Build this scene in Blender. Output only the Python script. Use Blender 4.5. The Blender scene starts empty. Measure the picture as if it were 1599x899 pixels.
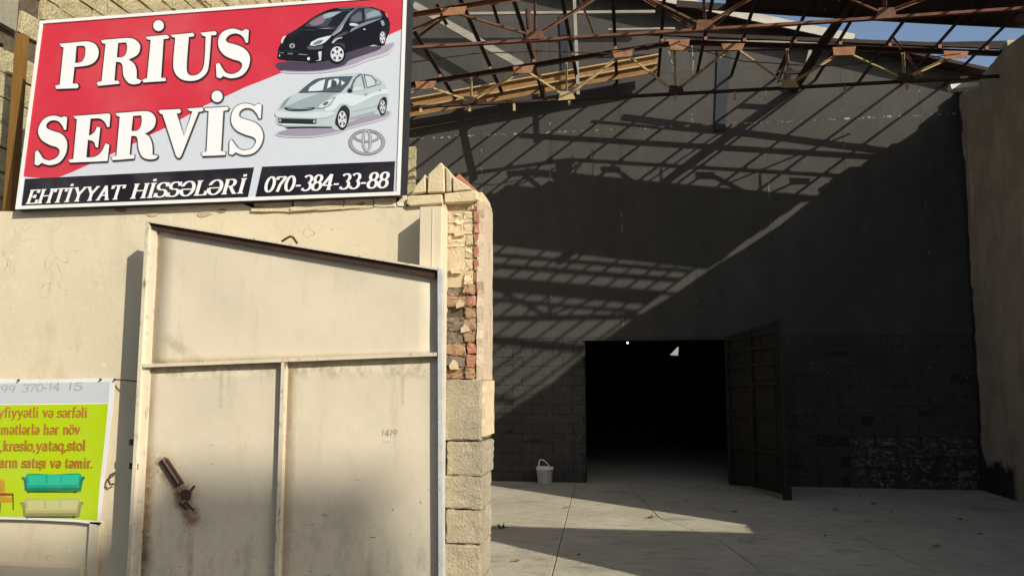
import bpy, bmesh, math, random
from mathutils import Vector, Matrix
from mathutils.geometry import tessellate_polygon
R = random.Random(7)
SC = bpy.context.scene
COL = SC.collection

# ------------------------------------------------------------------ camera
F, YAW, PIT, EYE = 1250.0, math.radians(8.6), math.radians(6.6), 1.65
fw = Vector((-math.sin(YAW)*math.cos(PIT), math.cos(YAW)*math.cos(PIT), math.sin(PIT)))
rt = Vector((math.cos(YAW), math.sin(YAW), 0)); up = rt.cross(fw)
CAM = Vector((0, 0, EYE))
cd = bpy.data.cameras.new('camera'); cam = bpy.data.objects.new('camera', cd); COL.objects.link(cam)
cd.sensor_width = 36; cd.lens = 36*F/1599; cd.clip_end = 800
cam.location = CAM
cam.rotation_euler = Matrix((rt, up, -fw)).transposed().to_euler()
SC.camera = cam
SC.render.resolution_x, SC.render.resolution_y = 1024, 575

# ------------------------------------------------------------------ sky, sun, exposure
SUN = Vector((-1.18, 1.0, -0.86)).normalized()          # direction the light travels
elev = math.asin(-SUN.z)
w = bpy.data.worlds.new('World'); SC.world = w; w.use_nodes = True
nt = w.node_tree; bg = nt.nodes['Background']
sky = nt.nodes.new('ShaderNodeTexSky'); sky.sky_type = 'NISHITA'; sky.sun_disc = False
sky.sun_elevation = elev; sky.sun_rotation = math.atan2(-SUN.x, -SUN.y)
sky.air_density = 1.0; sky.dust_density = 2.2; sky.ozone_density = 1.0
nt.links.new(sky.outputs[0], bg.inputs[0]); bg.inputs[1].default_value = 0.138
sd = bpy.data.lights.new('sun', 'SUN'); so = bpy.data.objects.new('sun', sd); COL.objects.link(so)
sd.energy = 4.75; sd.angle = math.radians(0.5); sd.color = (1.0, 0.945, 0.82)
so.rotation_euler = (-SUN).to_track_quat('Z', 'Y').to_euler(); so.location = (12, -10, 20)
SC.view_settings.view_transform = 'Standard'; SC.view_settings.look = 'None'
SC.view_settings.exposure = 0.0; SC.view_settings.gamma = 1.0
SC.render.engine = 'CYCLES'

# ------------------------------------------------------------------ measuring: photo position -> point on a real plane
def ray(x, y): return fw + rt*((x-799.5)/F) - up*((y-449.5)/F)
def atY(x, y, Y):
    d = ray(x, y); return CAM + d*(Y/d.y)
def atZ(x, y, Z=0.0):
    d = ray(x, y); return CAM + d*((Z-EYE)/d.z)
def atX(x, y, X):
    d = ray(x, y); return CAM + d*(X/d.x)
def onplane(x, y, P, N):
    d = ray(x, y); return CAM + d*((P-CAM).dot(N)/d.dot(N))

# ------------------------------------------------------------------ materials
def lin(c): return tuple((v/255/12.92 if v/255 <= .04045 else ((v/255+.055)/1.055)**2.4) for v in c)
MATS = {}
class NT:
    def __init__(s, name):
        s.m = bpy.data.materials.new(name); s.m.use_nodes = True; s.t = s.m.node_tree
        s.b = s.t.nodes['Principled BSDF']; g = s.t.nodes.new('ShaderNodeNewGeometry'); s.pos = g.outputs['Position']
        MATS[name] = s.m
    def n(s, typ, ins=None, **kw):
        x = s.t.nodes.new(typ)
        for k, v in kw.items(): setattr(x, k, v)
        for k, v in (ins or {}).items():
            if hasattr(v, 'is_linked') or hasattr(v, 'links'): s.t.links.new(v, x.inputs[k])
            else: x.inputs[k].default_value = v
        return x
    def math(s, op, a, b=0.0, c=None):
        x = s.n('ShaderNodeMath', {0: a, 1: b}, operation=op)
        if c is not None:
            if hasattr(c, 'links'): s.t.links.new(c, x.inputs[2])
            else: x.inputs[2].default_value = c
        return x.outputs[0]
    def noise(s, scale, detail=5, rough=.6, stretch=None, dist=0.0, off=0.0):
        v = s.pos
        if stretch or off:
            v = s.n('ShaderNodeMapping', {'Vector': v, 'Scale': stretch or (1, 1, 1), 'Location': (off, off, off)}).outputs[0]
        return s.n('ShaderNodeTexNoise', {'Vector': v, 'Scale': scale, 'Detail': detail, 'Roughness': rough, 'Distortion': dist}).outputs[0]
    def ramp(s, f, a, b):
        return s.n('ShaderNodeMapRange', {0: f, 1: a, 2: b, 3: 0.0, 4: 1.0}, interpolation_type='SMOOTHSTEP').outputs[0]
    def mix(s, f, a, b):
        x = s.n('ShaderNodeMix', data_type='RGBA')
        for i, v in ((0, f), (6, a), (7, b)):
            if hasattr(v, 'links'): s.t.links.new(v, x.inputs[i])
            else: x.inputs[i].default_value = (tuple(v)+(1,)) if isinstance(v, (tuple, list)) and len(v) == 3 else v
        return x.outputs[2]
    def xyz(s):
        o = s.n('ShaderNodeSeparateXYZ', {0: s.pos}); return o.outputs
    def done(s, col, rough=.85, bump=None, strength=.3, dist=.01, metal=0.0, spec=.3):
        if hasattr(col, 'links'): s.t.links.new(col, s.b.inputs['Base Color'])
        else: s.b.inputs['Base Color'].default_value = tuple(col)+(1,)
        if hasattr(rough, 'links'): s.t.links.new(rough, s.b.inputs['Roughness'])
        else: s.b.inputs['Roughness'].default_value = rough
        s.b.inputs['Metallic'].default_value = metal
        s.b.inputs['Specular IOR Level'].default_value = spec
        if bump is not None:
            bn = s.n('ShaderNodeBump', {'Height': bump, 'Strength': strength, 'Distance': dist})
            s.t.links.new(bn.outputs[0], s.b.inputs['Normal'])
        return s.m
def simple(name, c1, c2, scale=6, rough=.85, bs=70, strength=.4, dist=.004, c3=None, t3=(.6, .7), s3=20, metal=0.0, spec=.3, stretch=None):
    k = NT(name); col = k.mix(k.ramp(k.noise(scale, 6, .65, stretch), .3, .7), c1, c2)
    if c3: col = k.mix(k.ramp(k.noise(s3, 6, .7, stretch, off=3.1), *t3), col, c3)
    return k.done(col, rough, k.noise(bs, 4, .7), strength, dist, metal, spec)

def stroke_mask(k, P, Q, wid):
    """soft mask for a stain that lies round the line P-Q (in x,z)"""
    x, y, z = k.xyz(); dx, dz = Q[0]-P[0], Q[1]-P[1]; L2 = dx*dx+dz*dz or 1e-6
    t = k.math('ADD', k.math('MULTIPLY', k.math('SUBTRACT', x, P[0]), dx/L2), k.math('MULTIPLY', k.math('SUBTRACT', z, P[1]), dz/L2))
    t = k.math('MINIMUM', k.math('MAXIMUM', t, 0.0), 1.0)
    ex = k.math('SUBTRACT', k.math('SUBTRACT', x, P[0]), k.math('MULTIPLY', t, dx))
    ez = k.math('SUBTRACT', k.math('SUBTRACT', z, P[1]), k.math('MULTIPLY', t, dz))
    d = k.math('SQRT', k.math('ADD', k.math('MULTIPLY', ex, ex), k.math('MULTIPLY', ez, ez)))
    return k.ramp(d, wid, wid*.25)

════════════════

• _Your goal_
From the first line of the material down to the line containing "COL = SC.collection", inclusive, return each line exactly, skipping any picture.

• _Worked answer_
Build this scene in Blender. Output only the Python script. Use Blender 4.5. The Blender scene starts empty. Measure the picture as if it were 1599x899 pixels.
import bpy, bmesh, math, random
from mathutils import Vector, Matrix
from mathutils.geometry import tessellate_polygon
R = random.Random(7)
SC = bpy.context.scene
COL = SC.collection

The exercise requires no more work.